# start of Supplied information

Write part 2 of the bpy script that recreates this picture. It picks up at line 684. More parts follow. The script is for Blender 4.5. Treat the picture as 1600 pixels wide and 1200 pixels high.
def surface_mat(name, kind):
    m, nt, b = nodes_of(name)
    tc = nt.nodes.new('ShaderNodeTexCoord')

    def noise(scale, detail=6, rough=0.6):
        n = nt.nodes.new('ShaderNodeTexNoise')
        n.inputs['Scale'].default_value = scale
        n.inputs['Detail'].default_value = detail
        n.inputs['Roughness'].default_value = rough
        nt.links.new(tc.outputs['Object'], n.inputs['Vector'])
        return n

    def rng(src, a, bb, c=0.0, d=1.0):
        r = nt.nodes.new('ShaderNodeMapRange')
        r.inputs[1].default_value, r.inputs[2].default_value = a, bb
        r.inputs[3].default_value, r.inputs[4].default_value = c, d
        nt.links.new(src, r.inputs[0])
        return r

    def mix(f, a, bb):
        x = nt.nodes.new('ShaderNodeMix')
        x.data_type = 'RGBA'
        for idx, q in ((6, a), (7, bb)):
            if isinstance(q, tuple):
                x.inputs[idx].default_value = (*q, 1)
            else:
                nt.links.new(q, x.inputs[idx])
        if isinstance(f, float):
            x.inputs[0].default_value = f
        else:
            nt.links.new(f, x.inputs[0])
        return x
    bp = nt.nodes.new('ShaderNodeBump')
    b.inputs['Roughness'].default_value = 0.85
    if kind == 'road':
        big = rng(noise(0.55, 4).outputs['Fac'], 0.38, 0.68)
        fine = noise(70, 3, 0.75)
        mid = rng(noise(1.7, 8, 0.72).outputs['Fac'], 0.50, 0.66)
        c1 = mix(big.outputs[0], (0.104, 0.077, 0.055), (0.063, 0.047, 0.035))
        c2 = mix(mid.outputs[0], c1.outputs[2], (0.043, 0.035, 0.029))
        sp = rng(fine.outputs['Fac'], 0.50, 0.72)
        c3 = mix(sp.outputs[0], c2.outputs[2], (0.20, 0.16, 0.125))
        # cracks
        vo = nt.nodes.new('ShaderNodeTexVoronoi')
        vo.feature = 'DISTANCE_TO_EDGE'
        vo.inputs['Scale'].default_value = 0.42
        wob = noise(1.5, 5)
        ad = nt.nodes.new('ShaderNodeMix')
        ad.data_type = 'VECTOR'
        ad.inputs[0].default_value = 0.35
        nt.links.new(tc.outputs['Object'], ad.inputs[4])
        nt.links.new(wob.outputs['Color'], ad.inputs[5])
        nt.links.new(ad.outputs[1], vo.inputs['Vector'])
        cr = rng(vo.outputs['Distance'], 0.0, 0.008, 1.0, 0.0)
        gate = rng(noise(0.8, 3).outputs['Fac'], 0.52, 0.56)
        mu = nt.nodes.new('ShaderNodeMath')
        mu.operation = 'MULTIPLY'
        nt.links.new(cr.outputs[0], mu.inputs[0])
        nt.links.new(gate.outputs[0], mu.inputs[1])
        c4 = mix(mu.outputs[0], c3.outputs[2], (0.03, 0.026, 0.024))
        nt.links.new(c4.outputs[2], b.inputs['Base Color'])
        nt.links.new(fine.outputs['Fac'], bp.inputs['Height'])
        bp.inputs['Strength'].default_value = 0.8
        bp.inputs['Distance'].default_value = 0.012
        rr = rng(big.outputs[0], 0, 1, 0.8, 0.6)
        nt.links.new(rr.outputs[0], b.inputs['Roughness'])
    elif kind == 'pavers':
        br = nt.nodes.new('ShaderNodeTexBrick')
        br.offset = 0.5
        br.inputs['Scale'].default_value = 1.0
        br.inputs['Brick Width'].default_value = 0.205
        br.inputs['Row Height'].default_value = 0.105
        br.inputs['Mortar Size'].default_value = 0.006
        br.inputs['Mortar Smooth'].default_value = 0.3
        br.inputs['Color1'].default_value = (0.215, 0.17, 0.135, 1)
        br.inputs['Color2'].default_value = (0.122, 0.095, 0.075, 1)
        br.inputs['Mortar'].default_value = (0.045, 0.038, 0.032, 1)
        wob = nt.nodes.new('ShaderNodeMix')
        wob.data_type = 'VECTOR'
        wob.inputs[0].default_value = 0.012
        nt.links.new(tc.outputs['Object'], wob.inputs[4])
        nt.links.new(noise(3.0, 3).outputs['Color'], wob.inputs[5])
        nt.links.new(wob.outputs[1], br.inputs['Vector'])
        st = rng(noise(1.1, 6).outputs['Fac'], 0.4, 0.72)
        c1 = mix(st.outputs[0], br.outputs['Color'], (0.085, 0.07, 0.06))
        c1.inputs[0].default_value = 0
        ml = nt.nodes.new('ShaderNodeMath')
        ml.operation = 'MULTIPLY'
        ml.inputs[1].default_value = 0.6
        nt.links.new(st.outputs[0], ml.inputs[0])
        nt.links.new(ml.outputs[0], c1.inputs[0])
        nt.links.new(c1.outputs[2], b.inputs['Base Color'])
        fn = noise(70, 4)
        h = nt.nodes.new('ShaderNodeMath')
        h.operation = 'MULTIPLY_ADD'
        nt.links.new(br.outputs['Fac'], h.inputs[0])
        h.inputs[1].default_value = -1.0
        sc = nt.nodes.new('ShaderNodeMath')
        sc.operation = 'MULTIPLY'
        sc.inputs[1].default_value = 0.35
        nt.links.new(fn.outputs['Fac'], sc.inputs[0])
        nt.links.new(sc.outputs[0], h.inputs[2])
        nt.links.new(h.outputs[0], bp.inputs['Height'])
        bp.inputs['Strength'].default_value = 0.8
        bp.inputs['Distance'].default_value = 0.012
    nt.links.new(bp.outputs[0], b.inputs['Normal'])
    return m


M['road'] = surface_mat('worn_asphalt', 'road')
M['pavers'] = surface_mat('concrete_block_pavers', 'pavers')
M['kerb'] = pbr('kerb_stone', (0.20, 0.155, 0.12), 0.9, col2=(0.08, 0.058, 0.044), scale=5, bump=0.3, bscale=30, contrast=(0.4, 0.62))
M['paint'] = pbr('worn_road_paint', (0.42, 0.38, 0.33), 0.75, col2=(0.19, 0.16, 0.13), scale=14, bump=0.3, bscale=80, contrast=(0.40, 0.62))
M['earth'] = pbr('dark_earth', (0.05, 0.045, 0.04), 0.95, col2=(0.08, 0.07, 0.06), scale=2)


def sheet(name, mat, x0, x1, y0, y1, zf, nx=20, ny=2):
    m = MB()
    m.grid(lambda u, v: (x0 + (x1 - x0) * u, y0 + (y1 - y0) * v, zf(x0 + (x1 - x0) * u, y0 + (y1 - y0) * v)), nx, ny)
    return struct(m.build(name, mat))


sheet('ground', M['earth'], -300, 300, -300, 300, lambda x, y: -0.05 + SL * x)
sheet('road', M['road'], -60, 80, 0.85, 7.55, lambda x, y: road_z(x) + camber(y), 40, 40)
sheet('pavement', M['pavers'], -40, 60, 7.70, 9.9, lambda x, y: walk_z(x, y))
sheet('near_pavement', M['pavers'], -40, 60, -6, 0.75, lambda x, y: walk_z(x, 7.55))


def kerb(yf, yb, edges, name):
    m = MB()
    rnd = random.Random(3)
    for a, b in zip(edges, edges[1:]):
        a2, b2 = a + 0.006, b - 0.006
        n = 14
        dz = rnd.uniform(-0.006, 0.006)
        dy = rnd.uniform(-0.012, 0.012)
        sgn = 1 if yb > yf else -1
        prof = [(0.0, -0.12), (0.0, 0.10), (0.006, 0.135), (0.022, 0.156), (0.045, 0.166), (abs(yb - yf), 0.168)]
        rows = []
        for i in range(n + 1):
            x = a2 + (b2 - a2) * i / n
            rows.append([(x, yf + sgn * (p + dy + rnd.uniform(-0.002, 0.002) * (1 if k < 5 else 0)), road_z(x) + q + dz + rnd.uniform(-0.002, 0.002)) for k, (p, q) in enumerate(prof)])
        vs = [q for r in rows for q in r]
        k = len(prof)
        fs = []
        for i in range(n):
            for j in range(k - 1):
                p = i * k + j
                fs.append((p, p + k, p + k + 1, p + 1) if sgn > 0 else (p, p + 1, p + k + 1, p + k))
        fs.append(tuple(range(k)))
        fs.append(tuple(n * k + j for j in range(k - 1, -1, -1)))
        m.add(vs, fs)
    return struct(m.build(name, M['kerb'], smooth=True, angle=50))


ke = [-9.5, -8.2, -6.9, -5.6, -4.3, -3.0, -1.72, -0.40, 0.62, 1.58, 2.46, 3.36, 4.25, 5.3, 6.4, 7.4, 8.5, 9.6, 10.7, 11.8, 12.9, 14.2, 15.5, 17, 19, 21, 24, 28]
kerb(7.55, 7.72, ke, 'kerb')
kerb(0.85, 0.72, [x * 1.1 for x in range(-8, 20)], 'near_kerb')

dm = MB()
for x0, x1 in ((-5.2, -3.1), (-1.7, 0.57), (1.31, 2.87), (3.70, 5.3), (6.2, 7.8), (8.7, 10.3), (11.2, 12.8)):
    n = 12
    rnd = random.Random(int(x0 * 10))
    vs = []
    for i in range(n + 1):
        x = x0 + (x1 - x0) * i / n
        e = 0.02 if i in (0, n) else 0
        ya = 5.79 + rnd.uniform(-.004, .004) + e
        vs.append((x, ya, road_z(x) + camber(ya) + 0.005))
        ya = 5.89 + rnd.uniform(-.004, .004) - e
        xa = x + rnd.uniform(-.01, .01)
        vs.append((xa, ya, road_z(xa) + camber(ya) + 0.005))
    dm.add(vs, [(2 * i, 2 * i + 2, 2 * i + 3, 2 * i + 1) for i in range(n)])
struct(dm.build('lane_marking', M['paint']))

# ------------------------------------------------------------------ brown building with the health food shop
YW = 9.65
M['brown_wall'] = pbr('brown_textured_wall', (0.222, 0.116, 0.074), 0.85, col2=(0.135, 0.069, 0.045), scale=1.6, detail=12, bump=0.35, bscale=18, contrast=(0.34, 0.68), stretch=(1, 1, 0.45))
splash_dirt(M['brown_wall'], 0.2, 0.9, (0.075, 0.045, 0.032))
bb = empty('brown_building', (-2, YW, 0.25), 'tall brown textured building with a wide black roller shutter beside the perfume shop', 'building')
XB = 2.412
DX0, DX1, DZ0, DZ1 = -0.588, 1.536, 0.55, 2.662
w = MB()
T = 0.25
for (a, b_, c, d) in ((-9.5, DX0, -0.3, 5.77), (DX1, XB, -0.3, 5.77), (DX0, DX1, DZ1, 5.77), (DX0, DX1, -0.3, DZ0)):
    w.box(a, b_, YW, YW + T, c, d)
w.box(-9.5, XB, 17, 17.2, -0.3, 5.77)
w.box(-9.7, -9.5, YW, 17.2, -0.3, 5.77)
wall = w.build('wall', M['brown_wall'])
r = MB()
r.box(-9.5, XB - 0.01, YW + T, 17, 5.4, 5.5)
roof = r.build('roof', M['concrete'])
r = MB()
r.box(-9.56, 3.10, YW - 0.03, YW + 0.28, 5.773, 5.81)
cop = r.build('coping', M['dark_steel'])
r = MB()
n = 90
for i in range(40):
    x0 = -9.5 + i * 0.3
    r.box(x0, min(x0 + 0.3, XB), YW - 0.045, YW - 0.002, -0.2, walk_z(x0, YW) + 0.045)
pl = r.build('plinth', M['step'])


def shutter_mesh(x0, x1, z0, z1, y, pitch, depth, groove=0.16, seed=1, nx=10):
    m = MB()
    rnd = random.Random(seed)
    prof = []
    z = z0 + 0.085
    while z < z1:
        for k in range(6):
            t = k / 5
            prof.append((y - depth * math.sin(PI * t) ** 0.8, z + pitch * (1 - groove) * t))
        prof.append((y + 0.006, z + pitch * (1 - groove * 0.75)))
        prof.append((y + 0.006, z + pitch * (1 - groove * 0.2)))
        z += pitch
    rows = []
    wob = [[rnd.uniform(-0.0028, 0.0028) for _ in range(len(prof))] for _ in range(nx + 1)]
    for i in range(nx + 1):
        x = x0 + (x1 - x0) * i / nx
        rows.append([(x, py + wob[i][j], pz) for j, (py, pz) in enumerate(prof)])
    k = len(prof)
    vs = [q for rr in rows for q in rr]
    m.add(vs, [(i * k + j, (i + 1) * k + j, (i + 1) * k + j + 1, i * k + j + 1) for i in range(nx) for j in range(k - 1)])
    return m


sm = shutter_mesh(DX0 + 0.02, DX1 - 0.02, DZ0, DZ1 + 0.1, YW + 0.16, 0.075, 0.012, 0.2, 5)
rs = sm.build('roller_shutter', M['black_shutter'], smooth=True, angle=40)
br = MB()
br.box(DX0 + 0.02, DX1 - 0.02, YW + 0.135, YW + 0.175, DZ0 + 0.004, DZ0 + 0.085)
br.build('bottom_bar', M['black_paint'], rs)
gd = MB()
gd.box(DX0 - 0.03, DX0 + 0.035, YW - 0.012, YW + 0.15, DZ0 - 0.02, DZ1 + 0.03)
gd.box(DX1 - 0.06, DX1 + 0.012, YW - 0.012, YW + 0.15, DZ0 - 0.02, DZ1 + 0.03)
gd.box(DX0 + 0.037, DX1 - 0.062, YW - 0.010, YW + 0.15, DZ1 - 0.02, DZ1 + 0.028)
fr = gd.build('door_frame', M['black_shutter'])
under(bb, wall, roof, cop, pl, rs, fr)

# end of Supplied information
# start of Supplied information

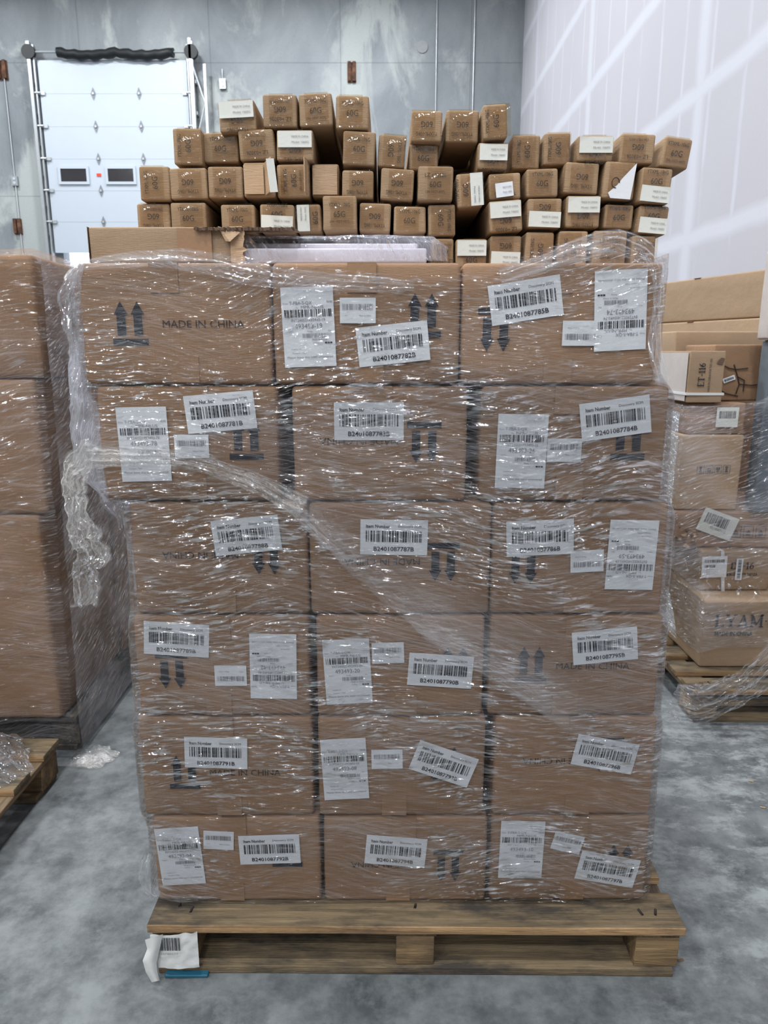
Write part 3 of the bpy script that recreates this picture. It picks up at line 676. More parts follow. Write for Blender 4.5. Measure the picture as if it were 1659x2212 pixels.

# end of Supplied information

**Goal:**
Scan the listing above for the word "that" and show each line where it is found.

**Complete response:**
Write part 2 of the bpy script that recreates this picture. It picks up at line 684. More parts follow. The script is for Blender 4.5. Treat the picture as 1600 pixels wide and 1200 pixels high.
Write part 3 of the bpy script that recreates this picture. It picks up at line 676. More parts follow. Write for Blender 4.5. Measure the picture as if it were 1659x2212 pixels.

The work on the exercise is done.